September 10, 2024 at 12:00 a.m.

Dirty lawman got a second chance

Far From Randolph County

By Hank Nuwer

Blackford County Sheriff Ira Barton was 49 when a photo of him with wide, hooded eyes appeared in a Muncie newspaper on Dec. 29, 1931. A headline read “Jailed!”

A defiant Barton claimed that he was a victim of a frameup engineered by Indiana Bureau of Criminal Investigation lawman Charles Bolte.

But three Chicago-area robbers captured after the holdup of the First State Bank started singing.

They had been set up. 

A confidential source tipped off Jay County Sheriff Len Wehrly that desperadoes planned a heist in Dunkirk. Wehrly visited eight local businesses near the bank and armed each with rifles. 

Three robbers stormed into the bank while one stayed on lookout. They filled two pillowcases with cash. A bank employee tripped an alarm that alerted nearby businesses. 

As the four criminals clambered into their getaway car, Hugh Barnett, in front of a nearby garage, clipped its gas tank with a rifle bullet.

Gas flowed from the vehicle. 

Dunkirk patrolman Samuel S. Bennett and a small posse began a chase.  

Out of gas, the robbers tossed their pillowcases of loot into a ditch.
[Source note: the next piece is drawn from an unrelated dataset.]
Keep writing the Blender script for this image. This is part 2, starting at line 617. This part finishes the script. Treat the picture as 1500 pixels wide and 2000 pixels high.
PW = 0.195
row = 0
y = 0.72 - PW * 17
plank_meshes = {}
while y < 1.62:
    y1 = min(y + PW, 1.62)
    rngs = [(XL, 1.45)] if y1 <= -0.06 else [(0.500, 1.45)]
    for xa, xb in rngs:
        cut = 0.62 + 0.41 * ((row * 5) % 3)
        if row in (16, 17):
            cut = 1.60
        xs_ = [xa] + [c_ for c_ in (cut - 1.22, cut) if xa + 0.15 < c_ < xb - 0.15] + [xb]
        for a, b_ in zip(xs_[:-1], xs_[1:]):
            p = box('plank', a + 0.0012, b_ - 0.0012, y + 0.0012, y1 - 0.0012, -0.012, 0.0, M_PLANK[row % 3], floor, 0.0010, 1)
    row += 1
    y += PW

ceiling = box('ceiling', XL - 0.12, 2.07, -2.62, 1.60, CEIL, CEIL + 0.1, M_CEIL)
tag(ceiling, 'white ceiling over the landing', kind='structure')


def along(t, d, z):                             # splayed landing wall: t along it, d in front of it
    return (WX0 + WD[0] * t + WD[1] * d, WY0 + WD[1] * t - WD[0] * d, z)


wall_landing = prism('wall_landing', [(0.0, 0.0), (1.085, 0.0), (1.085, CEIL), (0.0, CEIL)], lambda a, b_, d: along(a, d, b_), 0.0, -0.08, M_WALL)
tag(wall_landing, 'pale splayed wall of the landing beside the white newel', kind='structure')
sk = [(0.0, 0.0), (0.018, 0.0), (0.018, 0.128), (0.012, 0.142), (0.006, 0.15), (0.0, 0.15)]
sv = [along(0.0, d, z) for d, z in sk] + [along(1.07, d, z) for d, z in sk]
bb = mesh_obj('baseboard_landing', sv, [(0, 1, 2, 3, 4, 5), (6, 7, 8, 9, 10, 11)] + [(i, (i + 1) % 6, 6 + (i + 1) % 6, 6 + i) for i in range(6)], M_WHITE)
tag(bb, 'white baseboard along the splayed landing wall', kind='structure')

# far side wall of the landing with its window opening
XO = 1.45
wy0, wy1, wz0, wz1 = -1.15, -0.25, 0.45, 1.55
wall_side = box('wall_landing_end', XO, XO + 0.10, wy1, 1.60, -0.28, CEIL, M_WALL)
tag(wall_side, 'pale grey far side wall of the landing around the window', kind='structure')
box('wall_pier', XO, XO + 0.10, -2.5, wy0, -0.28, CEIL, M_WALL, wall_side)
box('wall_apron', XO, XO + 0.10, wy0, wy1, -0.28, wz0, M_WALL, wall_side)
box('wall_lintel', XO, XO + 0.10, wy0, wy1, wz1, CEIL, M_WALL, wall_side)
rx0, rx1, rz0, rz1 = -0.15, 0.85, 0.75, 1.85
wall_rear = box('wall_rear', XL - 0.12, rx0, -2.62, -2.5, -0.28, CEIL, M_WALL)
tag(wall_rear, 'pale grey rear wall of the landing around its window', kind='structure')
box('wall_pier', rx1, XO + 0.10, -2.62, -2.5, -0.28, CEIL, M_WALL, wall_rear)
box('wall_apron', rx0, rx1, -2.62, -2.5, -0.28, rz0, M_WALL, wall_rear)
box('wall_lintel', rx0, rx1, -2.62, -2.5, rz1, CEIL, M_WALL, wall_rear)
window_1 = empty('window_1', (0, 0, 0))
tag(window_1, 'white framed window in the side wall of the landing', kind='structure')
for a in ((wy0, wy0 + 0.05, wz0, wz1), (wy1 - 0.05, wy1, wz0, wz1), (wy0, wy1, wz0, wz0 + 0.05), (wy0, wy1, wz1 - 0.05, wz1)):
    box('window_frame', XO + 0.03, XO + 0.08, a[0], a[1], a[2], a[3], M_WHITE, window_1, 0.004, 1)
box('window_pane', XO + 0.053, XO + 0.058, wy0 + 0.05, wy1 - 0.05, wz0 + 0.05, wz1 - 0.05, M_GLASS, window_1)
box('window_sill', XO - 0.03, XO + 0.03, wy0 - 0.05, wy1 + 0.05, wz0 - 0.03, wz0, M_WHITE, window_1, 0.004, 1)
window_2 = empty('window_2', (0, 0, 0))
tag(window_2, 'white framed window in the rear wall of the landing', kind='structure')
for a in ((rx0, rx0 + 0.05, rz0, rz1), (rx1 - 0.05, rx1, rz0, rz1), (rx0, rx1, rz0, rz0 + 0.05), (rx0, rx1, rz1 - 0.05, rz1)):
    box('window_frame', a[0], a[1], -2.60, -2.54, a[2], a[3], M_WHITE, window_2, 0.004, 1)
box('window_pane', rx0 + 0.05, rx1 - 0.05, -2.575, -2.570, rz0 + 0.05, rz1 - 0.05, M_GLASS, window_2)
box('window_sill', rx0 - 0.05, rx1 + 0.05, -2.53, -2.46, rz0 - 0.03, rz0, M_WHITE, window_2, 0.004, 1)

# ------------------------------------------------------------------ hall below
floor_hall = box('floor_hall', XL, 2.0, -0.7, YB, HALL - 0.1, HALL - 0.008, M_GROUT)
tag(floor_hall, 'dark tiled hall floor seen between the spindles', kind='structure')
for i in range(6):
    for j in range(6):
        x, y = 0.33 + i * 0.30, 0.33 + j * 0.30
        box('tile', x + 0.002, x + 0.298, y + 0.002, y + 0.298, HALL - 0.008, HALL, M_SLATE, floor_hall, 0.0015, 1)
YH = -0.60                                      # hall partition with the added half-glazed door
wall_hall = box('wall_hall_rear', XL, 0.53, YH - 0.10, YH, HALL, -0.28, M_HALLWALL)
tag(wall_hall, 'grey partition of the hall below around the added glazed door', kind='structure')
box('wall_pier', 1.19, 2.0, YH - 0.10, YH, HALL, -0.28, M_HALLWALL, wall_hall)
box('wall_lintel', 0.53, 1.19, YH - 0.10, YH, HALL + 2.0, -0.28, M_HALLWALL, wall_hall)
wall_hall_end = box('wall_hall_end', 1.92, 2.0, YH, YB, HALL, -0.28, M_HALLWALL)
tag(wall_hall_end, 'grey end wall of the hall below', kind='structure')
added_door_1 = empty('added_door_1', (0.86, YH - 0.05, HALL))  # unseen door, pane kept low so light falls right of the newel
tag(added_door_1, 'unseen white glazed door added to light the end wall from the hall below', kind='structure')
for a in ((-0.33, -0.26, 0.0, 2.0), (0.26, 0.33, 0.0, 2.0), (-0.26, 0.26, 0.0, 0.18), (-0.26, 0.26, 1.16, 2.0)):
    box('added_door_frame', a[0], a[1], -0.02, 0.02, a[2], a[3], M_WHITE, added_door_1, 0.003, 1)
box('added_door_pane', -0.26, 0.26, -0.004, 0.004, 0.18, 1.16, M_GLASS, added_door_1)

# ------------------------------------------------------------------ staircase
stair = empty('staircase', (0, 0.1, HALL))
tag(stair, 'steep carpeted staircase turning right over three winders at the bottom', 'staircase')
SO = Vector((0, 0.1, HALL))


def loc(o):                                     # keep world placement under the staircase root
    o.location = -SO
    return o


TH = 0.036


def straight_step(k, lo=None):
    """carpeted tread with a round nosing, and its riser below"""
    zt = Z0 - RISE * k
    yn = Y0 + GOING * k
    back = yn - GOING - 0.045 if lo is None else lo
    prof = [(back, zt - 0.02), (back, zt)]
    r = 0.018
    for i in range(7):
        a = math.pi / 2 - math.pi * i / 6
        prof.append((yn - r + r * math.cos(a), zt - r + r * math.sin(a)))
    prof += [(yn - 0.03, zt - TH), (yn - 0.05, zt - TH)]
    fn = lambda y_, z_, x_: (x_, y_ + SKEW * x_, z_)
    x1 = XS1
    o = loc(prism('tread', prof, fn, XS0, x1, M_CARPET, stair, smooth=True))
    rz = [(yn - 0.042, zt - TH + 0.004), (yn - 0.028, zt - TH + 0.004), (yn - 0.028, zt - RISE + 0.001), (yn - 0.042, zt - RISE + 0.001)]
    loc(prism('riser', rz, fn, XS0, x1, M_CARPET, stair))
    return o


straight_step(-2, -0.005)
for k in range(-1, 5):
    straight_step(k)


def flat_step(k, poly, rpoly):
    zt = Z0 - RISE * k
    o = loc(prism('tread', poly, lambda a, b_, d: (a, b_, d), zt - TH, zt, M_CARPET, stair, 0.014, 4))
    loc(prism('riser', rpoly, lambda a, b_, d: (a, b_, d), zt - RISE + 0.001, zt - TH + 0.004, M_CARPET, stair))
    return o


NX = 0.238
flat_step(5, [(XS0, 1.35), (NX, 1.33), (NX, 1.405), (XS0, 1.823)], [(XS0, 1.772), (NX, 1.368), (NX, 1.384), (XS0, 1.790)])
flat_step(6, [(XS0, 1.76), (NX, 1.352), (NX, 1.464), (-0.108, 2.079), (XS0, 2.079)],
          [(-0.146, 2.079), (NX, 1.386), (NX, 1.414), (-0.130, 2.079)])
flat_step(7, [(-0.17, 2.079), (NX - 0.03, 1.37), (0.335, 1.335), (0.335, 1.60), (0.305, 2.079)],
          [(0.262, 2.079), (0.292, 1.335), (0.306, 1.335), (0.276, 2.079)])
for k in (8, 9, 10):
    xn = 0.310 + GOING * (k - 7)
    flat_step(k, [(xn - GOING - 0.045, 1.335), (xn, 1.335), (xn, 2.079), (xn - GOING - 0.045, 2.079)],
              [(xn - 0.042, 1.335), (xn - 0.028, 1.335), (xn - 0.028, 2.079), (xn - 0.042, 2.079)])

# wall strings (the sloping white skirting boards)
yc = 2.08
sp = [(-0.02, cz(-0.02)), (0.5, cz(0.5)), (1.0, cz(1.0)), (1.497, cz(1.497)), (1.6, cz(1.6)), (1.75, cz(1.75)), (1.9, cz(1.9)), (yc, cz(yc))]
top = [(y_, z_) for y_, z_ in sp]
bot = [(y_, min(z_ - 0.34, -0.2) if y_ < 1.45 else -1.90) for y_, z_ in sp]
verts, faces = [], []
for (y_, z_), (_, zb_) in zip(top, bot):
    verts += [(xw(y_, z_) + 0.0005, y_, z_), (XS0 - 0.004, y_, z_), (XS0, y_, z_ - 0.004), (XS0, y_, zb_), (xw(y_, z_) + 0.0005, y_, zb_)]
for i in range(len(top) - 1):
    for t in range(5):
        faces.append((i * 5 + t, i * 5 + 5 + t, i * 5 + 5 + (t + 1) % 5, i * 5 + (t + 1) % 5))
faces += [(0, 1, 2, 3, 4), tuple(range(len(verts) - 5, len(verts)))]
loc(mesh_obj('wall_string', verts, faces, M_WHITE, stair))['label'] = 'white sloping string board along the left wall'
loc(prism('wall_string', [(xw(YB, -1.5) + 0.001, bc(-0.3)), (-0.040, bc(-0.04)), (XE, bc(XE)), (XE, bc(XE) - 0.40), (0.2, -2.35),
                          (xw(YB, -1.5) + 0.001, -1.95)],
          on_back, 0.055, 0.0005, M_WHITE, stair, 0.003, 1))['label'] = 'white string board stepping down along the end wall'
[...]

They scurried through a farm field. 

A pursuer shot gang leader Tony Capitan, who dropped with a mortal wound. The remaining trio tossed their weapons.

The three reacted in anger when told they had been arrested in Jay County, not adjacent Blackford County. Barton had promised protection in his county.

The trio fingered Barton for the Dunkirk heist and a recent job at a Hartford City bank. The county coroner arrested the disgraced sheriff and took his weapon. 

Justice was swift. A local court gave each of the three surviving robbers a 20-year sentence.

Barton, awaiting charges, was taken to the Hartford City jail, then to the jail in Portland.

Barton protested about being kept in a cell so near the three criminals. He was ignored.

One of the three admitted robbers confronted the disgraced sheriff.

“We’ll get you yet, you dirty rat,” shouted Albert Frabotta.  

“Barton cowered in the corner of his cell and his face whitened at the threat,” noted a Muncie Press reporter. 

Among other charges, Bolte charged Barton as an accessory to bank robberies in Dunkirk, Montpelier and Hartford City. He accused Barton of collaborating with the gangsters and arranging schemes to send area lawmen away on pretexts at time of the crimes. 

Overwhelming evidence against the sheriff piled up over the next six weeks that demonstrated Barton was not only corrupt but clueless about covering his tracks. Several witnesses placed him in Dunkirk at the time of the holdup. 

What followed next was like a page torn out of a bad detective book.

Barton convinced his own teen-aged nephew, Linden Barton, to help him break out of jail. The prisoner took a mace and knocked out deputy Tandy Ferguson, who had been a best friend. 

They didn’t get far. An Indiana state trooper rounded them up.

A 72-point headline in the Muncie Morning Star read “Ira Barton Pleads Guilty” on Feb. 18, 1932. 

His motive? The divorced Barton had considered himself underpaid and wanted money to court his fiancee and furnish their lodgings.

In Jay Circuit Court that day, Judge Frank Gillespie gave Barton a 21-year sentence (slammed as too lenient by many). Barton blubbered throughout the sentencing, as well as when his nephew received a six-month sentence for the escape attempt.

Local eyes were raised in 1938 when a state clemency commission freed Barton. His second wife had waited for his release.

The former sheriff was given a second chance.

Barton, raised a farmer’s son, lived his final years in Muncie and Hartford City, selling farm equipment for Sears Roebuck.

Ill and confined to a Fort Wayne rest home, Barton died May 27, 1969, at age 76. His survivors were a daughter, brother, four grandchildren and four great-grandchildren. 

Linden Barton served his time and moved to Southern California to raise a family. He rode his horse each year in the Pasadena Rose Bowl parade.

A brief Muncie Star Press obituary noted that Ira Barton once was a sheriff of Blackford County.

Charitably, the obit writer omitted Barton’s convictions.